Identify each line below containing the string "parts" and copy it.

- - - - - - -

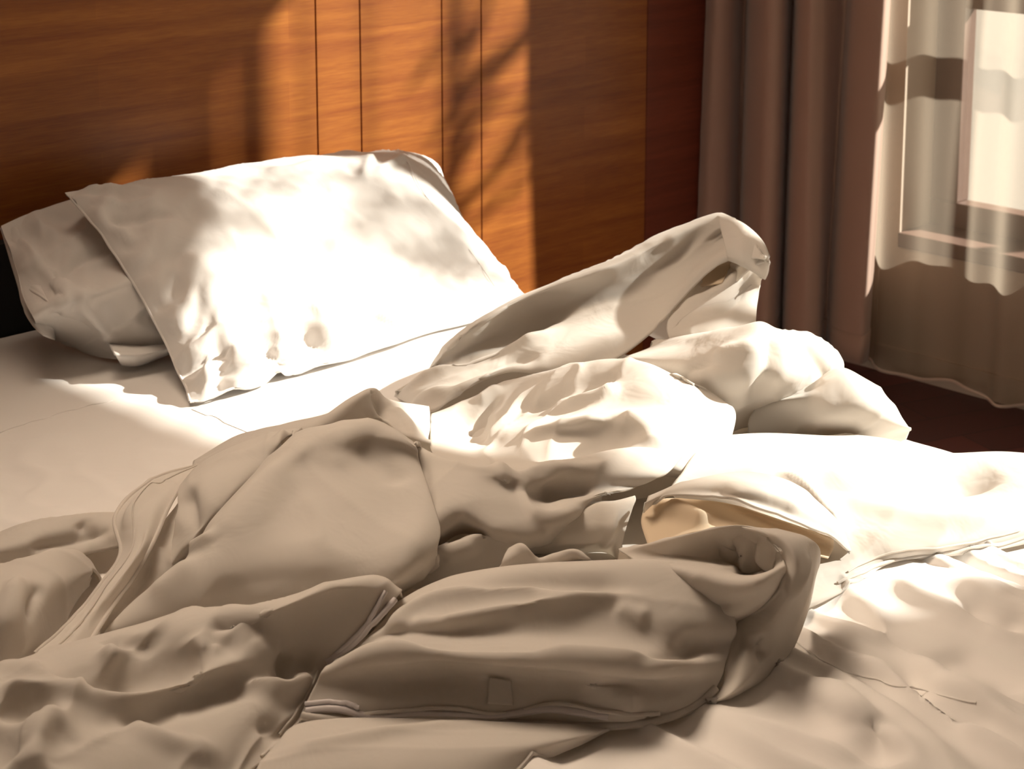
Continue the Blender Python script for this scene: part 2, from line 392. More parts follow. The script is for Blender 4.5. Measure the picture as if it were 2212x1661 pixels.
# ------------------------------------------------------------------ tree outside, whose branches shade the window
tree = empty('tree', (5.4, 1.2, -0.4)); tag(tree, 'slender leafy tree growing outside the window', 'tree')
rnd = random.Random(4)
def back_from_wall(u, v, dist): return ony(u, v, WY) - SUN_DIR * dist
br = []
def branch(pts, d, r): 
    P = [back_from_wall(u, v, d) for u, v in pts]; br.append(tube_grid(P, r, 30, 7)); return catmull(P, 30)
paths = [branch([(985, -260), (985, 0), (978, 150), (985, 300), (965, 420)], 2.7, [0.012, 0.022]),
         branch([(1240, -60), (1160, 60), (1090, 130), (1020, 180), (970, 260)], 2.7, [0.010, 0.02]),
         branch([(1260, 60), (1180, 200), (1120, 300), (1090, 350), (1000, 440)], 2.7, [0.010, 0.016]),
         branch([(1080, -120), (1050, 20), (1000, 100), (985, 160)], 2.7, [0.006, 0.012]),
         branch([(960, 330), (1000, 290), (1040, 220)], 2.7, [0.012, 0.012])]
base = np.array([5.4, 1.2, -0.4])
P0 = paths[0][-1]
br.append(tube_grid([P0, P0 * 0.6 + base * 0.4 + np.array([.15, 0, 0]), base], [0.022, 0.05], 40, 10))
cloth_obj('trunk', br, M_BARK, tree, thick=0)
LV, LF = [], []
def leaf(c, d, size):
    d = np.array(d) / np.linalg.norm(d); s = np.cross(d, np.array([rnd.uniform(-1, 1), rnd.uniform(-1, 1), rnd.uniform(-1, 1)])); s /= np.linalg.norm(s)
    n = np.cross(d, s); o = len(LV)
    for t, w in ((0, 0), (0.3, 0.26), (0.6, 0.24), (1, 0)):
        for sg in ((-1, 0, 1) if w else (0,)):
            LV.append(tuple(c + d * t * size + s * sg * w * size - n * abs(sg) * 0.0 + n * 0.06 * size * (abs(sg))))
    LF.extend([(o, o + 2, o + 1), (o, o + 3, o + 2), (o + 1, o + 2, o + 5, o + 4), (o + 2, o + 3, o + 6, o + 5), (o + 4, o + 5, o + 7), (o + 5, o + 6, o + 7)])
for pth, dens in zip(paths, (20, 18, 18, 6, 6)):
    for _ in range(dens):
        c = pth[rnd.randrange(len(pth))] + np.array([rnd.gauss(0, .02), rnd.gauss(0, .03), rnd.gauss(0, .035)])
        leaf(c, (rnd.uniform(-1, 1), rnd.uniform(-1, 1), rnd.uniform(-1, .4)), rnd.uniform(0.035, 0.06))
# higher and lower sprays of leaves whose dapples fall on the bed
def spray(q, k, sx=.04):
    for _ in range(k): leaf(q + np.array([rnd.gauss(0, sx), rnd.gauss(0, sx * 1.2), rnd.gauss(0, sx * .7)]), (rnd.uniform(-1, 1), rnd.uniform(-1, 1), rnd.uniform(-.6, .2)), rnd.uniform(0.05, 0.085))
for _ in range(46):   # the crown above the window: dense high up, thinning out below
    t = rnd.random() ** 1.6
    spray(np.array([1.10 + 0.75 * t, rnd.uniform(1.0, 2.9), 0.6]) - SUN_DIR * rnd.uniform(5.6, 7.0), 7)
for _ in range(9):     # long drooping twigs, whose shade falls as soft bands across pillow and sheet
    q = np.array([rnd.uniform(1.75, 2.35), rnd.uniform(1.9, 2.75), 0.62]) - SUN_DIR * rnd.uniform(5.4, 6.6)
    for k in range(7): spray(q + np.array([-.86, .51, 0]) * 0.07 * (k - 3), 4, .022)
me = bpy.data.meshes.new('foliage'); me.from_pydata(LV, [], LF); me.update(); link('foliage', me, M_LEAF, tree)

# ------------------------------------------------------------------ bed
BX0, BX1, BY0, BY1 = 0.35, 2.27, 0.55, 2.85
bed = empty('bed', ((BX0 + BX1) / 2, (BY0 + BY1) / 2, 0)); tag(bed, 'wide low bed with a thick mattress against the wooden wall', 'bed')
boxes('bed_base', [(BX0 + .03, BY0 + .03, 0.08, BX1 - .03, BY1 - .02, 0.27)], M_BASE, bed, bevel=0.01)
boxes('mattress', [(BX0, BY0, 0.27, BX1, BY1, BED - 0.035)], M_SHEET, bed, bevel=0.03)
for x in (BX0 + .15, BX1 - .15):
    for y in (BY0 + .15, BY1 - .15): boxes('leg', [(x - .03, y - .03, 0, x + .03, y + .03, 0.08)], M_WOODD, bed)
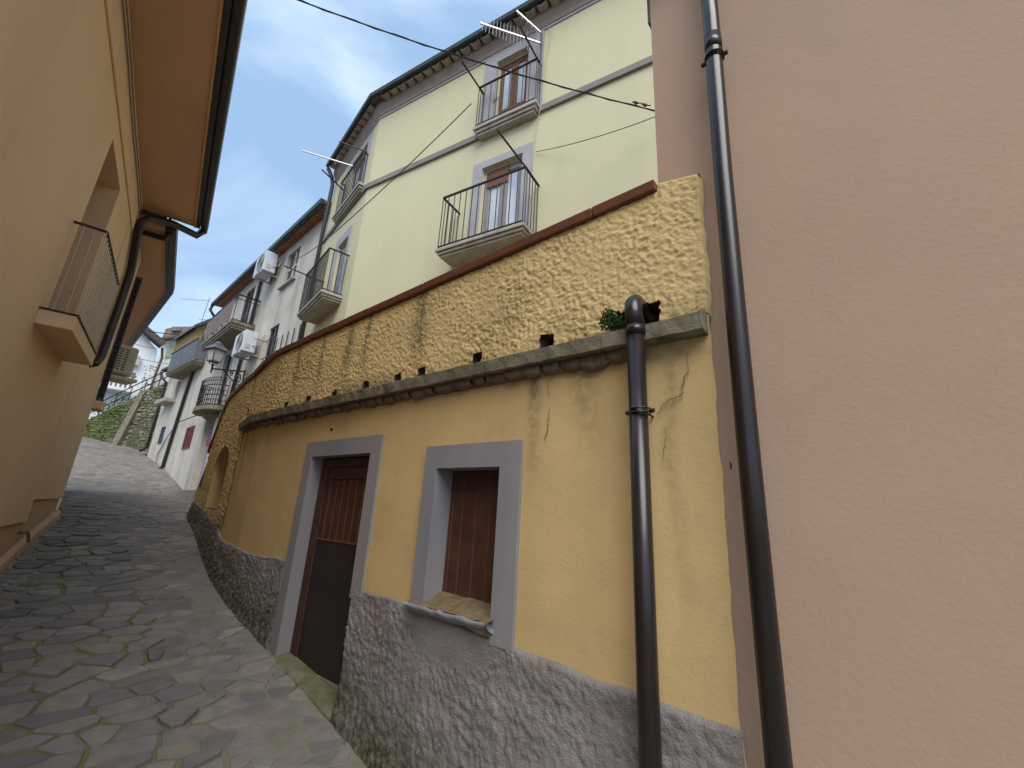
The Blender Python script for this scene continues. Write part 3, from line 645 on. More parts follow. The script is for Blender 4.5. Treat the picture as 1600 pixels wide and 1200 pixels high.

- - - - - - -

- **Task output**
Continue the Blender Python script for this scene: part 2, from line 392. More parts follow. The script is for Blender 4.5. Measure the picture as if it were 2212x1661 pixels.
The Blender Python script for this scene continues. Write part 3, from line 645 on. More parts follow. The script is for Blender 4.5. Treat the picture as 1600 pixels wide and 1200 pixels high.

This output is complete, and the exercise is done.